AndyB10/07/2010 18:34:50
167 forum posts
7 photos
Hi Dick,
You posted to the other thread. There are 2 identical threads and your original posting is on the other one.

Edited By Andy Belcher on 10/07/2010 18:36:07

Dusty10/07/2010 21:53:39
471 forum posts
8 photos
     I fear I am  or about to be a prophet of doom. Be very careful of the grade of phos you use for these bearings if you intend to ream them. Drawn Phosphor  Bronze is an absolute B****** to machine it has a tendency to grab drills and reamers. Try to get something like colphos or perhaps a leaded bronze. These will, I feel sure suit your application. They are much friendlier to machine.
Richard Parsons11/07/2010 09:58:33
645 forum posts
33 photos

Dusty – I agree with you PB can be the very devil, but it can be machined if you use sharp tools with negative rake, take it slow and gentle. With most brasses and bronzes most of the problems (including reaming) stem from being too ‘wholesale’ and trying to emulate ‘industrial production speeds’. Does it matter if it takes you another ½ hour to do the job? Listen to the tools a nice hissing noise as you cut and all is well and use plenty of cutting oil to lubricate the cut. 
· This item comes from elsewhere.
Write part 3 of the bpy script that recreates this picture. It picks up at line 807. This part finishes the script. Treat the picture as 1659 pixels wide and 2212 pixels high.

 Andy -yes I know but this was the thread I was aiming at.

 Getting back to reamers ‘ream to fit’ Rule 8. You can always take out more but it is the devil own job to put metal back in to the hole. As the my friend the Chinese inspector Mr Wun Thou Wong says ‘Softly softly catchee monkey’


Edited By Richard Parsons on 11/07/2010 09:59:50

nick morrison13/07/2010 23:45:25
23 forum posts

  I am very grateful for your replies regarding reamers,it certainly has given me a lot of food for thought. As advised I will practice with very sharp tools and take it very slowly.
Thanks also for info about the time out.